» **TASK OBJECTIVE**:
Return all of the data exactly as written, without the pictures.

» **RAW DATA**:
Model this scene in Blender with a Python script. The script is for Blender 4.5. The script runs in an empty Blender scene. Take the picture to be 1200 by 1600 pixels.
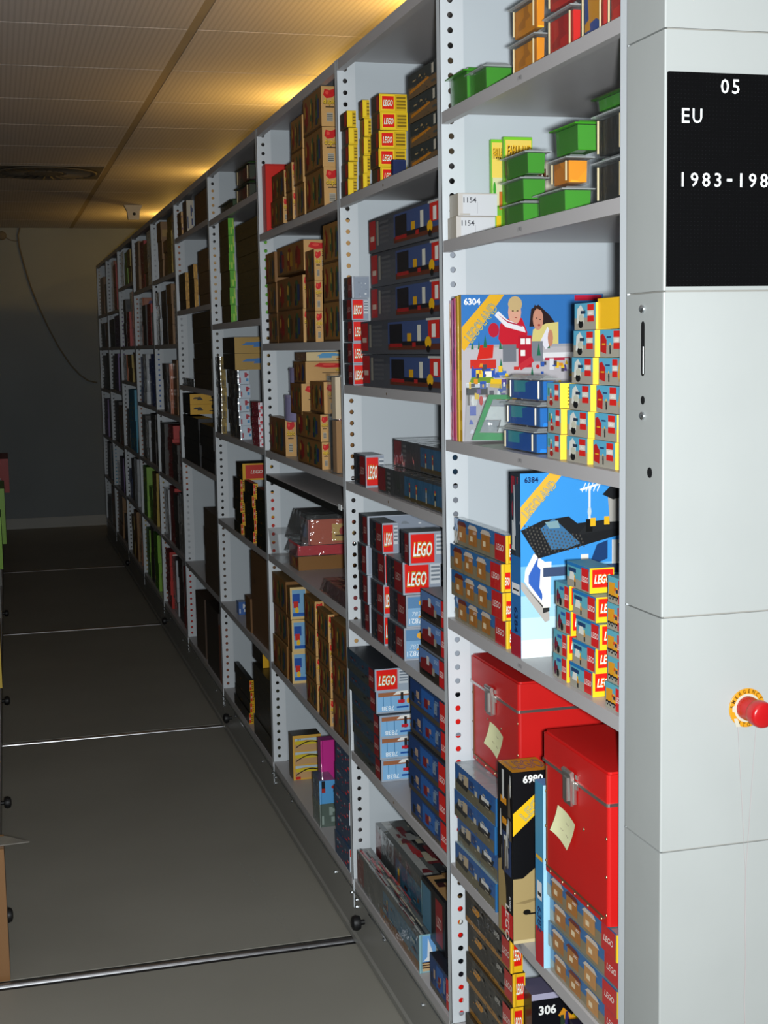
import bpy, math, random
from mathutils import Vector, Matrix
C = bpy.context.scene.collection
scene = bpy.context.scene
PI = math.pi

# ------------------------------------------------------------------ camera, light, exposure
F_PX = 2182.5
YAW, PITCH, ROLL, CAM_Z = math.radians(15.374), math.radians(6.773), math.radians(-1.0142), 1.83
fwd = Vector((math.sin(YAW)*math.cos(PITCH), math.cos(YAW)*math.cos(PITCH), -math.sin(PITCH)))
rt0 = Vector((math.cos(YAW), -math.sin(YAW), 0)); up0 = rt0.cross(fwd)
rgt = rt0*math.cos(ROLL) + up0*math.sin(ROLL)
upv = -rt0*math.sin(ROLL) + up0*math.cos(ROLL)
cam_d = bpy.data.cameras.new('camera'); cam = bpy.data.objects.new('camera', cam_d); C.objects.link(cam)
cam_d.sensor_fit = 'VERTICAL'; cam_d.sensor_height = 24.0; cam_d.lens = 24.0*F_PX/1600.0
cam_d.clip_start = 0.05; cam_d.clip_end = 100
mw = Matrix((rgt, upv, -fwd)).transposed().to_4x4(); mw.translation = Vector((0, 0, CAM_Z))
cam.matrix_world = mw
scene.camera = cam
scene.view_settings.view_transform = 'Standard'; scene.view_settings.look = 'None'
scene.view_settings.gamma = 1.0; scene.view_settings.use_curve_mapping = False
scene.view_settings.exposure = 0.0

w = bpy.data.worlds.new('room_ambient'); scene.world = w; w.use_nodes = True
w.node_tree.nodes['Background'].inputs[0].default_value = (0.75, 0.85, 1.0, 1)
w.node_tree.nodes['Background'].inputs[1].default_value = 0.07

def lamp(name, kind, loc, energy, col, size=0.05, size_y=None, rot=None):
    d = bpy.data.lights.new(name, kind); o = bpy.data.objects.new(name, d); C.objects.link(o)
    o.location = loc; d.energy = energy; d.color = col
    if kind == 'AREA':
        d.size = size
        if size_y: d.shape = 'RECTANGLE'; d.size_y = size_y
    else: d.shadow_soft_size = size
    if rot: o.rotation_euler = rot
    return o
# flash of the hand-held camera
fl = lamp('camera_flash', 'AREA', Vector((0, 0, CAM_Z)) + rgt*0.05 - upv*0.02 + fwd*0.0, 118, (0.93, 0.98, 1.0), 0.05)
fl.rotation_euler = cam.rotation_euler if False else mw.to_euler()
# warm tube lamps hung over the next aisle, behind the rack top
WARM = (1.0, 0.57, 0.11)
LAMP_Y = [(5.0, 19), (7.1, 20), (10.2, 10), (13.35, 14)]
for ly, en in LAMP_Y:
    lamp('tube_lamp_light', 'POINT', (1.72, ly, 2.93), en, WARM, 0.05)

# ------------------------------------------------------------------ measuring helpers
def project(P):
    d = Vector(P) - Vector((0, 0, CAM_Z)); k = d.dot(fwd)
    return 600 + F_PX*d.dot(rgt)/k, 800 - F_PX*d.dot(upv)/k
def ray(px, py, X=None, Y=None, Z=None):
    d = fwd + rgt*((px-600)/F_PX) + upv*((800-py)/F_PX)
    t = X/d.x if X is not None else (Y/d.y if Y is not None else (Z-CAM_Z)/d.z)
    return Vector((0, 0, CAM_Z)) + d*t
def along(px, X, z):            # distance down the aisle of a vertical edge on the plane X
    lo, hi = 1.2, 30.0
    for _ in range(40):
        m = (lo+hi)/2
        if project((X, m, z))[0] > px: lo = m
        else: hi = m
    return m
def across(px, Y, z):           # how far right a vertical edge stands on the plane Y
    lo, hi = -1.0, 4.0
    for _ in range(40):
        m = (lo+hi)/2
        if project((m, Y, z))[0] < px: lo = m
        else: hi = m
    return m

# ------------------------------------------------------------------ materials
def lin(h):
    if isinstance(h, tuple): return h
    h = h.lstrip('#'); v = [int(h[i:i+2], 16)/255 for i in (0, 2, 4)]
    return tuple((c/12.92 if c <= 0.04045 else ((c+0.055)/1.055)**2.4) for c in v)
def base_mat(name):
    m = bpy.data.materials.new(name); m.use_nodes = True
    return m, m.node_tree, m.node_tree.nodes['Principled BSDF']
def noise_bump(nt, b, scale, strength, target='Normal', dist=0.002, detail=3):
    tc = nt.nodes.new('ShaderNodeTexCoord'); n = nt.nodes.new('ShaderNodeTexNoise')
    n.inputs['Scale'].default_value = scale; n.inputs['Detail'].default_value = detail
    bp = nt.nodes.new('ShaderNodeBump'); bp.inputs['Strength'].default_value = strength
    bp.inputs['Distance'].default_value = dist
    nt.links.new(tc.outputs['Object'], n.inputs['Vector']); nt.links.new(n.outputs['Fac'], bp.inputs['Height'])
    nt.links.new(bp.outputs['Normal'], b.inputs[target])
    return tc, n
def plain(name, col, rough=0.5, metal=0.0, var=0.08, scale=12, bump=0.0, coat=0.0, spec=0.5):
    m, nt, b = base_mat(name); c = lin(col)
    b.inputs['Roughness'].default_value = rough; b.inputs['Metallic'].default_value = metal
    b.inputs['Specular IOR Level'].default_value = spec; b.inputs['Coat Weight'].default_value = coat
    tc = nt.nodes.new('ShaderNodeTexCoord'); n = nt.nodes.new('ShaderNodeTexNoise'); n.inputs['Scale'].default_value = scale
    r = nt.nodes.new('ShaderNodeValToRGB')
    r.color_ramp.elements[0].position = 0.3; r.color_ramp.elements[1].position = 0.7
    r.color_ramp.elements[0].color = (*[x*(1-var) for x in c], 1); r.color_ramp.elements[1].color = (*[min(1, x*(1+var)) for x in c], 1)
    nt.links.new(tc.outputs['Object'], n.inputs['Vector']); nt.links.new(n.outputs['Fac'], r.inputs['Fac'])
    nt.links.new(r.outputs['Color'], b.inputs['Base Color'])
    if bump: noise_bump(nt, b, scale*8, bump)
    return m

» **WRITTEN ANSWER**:
Model this scene in Blender with a Python script. The script is for Blender 4.5. The script runs in an empty Blender scene. Take the picture to be 1200 by 1600 pixels.
import bpy, math, random
from mathutils import Vector, Matrix
C = bpy.context.scene.collection
scene = bpy.context.scene
PI = math.pi

# ------------------------------------------------------------------ camera, light, exposure
F_PX = 2182.5
YAW, PITCH, ROLL, CAM_Z = math.radians(15.374), math.radians(6.773), math.radians(-1.0142), 1.83
fwd = Vector((math.sin(YAW)*math.cos(PITCH), math.cos(YAW)*math.cos(PITCH), -math.sin(PITCH)))
rt0 = Vector((math.cos(YAW), -math.sin(YAW), 0)); up0 = rt0.cross(fwd)
rgt = rt0*math.cos(ROLL) + up0*math.sin(ROLL)
upv = -rt0*math.sin(ROLL) + up0*math.cos(ROLL)
cam_d = bpy.data.cameras.new('camera'); cam = bpy.data.objects.new('camera', cam_d); C.objects.link(cam)
cam_d.sensor_fit = 'VERTICAL'; cam_d.sensor_height = 24.0; cam_d.lens = 24.0*F_PX/1600.0
cam_d.clip_start = 0.05; cam_d.clip_end = 100
mw = Matrix((rgt, upv, -fwd)).transposed().to_4x4(); mw.translation = Vector((0, 0, CAM_Z))
cam.matrix_world = mw
scene.camera = cam
scene.view_settings.view_transform = 'Standard'; scene.view_settings.look = 'None'
scene.view_settings.gamma = 1.0; scene.view_settings.use_curve_mapping = False
scene.view_settings.exposure = 0.0

w = bpy.data.worlds.new('room_ambient'); scene.world = w; w.use_nodes = True
w.node_tree.nodes['Background'].inputs[0].default_value = (0.75, 0.85, 1.0, 1)
w.node_tree.nodes['Background'].inputs[1].default_value = 0.07

def lamp(name, kind, loc, energy, col, size=0.05, size_y=None, rot=None):
    d = bpy.data.lights.new(name, kind); o = bpy.data.objects.new(name, d); C.objects.link(o)
    o.location = loc; d.energy = energy; d.color = col
    if kind == 'AREA':
        d.size = size
        if size_y: d.shape = 'RECTANGLE'; d.size_y = size_y
    else: d.shadow_soft_size = size
    if rot: o.rotation_euler = rot
    return o
# flash of the hand-held camera
fl = lamp('camera_flash', 'AREA', Vector((0, 0, CAM_Z)) + rgt*0.05 - upv*0.02 + fwd*0.0, 118, (0.93, 0.98, 1.0), 0.05)
fl.rotation_euler = cam.rotation_euler if False else mw.to_euler()
# warm tube lamps hung over the next aisle, behind the rack top
WARM = (1.0, 0.57, 0.11)
LAMP_Y = [(5.0, 19), (7.1, 20), (10.2, 10), (13.35, 14)]
for ly, en in LAMP_Y:
    lamp('tube_lamp_light', 'POINT', (1.72, ly, 2.93), en, WARM, 0.05)

# ------------------------------------------------------------------ measuring helpers
def project(P):
    d = Vector(P) - Vector((0, 0, CAM_Z)); k = d.dot(fwd)
    return 600 + F_PX*d.dot(rgt)/k, 800 - F_PX*d.dot(upv)/k
def ray(px, py, X=None, Y=None, Z=None):
    d = fwd + rgt*((px-600)/F_PX) + upv*((800-py)/F_PX)
    t = X/d.x if X is not None else (Y/d.y if Y is not None else (Z-CAM_Z)/d.z)
    return Vector((0, 0, CAM_Z)) + d*t
def along(px, X, z):            # distance down the aisle of a vertical edge on the plane X
    lo, hi = 1.2, 30.0
    for _ in range(40):
        m = (lo+hi)/2
        if project((X, m, z))[0] > px: lo = m
        else: hi = m
    return m
def across(px, Y, z):           # how far right a vertical edge stands on the plane Y
    lo, hi = -1.0, 4.0
    for _ in range(40):
        m = (lo+hi)/2
        if project((m, Y, z))[0] < px: lo = m
        else: hi = m
    return m

# ------------------------------------------------------------------ materials
def lin(h):
    if isinstance(h, tuple): return h
    h = h.lstrip('#'); v = [int(h[i:i+2], 16)/255 for i in (0, 2, 4)]
    return tuple((c/12.92 if c <= 0.04045 else ((c+0.055)/1.055)**2.4) for c in v)
def base_mat(name):
    m = bpy.data.materials.new(name); m.use_nodes = True
    return m, m.node_tree, m.node_tree.nodes['Principled BSDF']
def noise_bump(nt, b, scale, strength, target='Normal', dist=0.002, detail=3):
    tc = nt.nodes.new('ShaderNodeTexCoord'); n = nt.nodes.new('ShaderNodeTexNoise')
    n.inputs['Scale'].default_value = scale; n.inputs['Detail'].default_value = detail
    bp = nt.nodes.new('ShaderNodeBump'); bp.inputs['Strength'].default_value = strength
    bp.inputs['Distance'].default_value = dist
    nt.links.new(tc.outputs['Object'], n.inputs['Vector']); nt.links.new(n.outputs['Fac'], bp.inputs['Height'])
    nt.links.new(bp.outputs['Normal'], b.inputs[target])
    return tc, n
def plain(name, col, rough=0.5, metal=0.0, var=0.08, scale=12, bump=0.0, coat=0.0, spec=0.5):
    m, nt, b = base_mat(name); c = lin(col)
    b.inputs['Roughness'].default_value = rough; b.inputs['Metallic'].default_value = metal
    b.inputs['Specular IOR Level'].default_value = spec; b.inputs['Coat Weight'].default_value = coat
    tc = nt.nodes.new('ShaderNodeTexCoord'); n = nt.nodes.new('ShaderNodeTexNoise'); n.inputs['Scale'].default_value = scale
    r = nt.nodes.new('ShaderNodeValToRGB')
    r.color_ramp.elements[0].position = 0.3; r.color_ramp.elements[1].position = 0.7
    r.color_ramp.elements[0].color = (*[x*(1-var) for x in c], 1); r.color_ramp.elements[1].color = (*[min(1, x*(1+var)) for x in c], 1)
    nt.links.new(tc.outputs['Object'], n.inputs['Vector']); nt.links.new(n.outputs['Fac'], r.inputs['Fac'])
    nt.links.new(r.outputs['Color'], b.inputs['Base Color'])
    if bump: noise_bump(nt, b, scale*8, bump)
    return m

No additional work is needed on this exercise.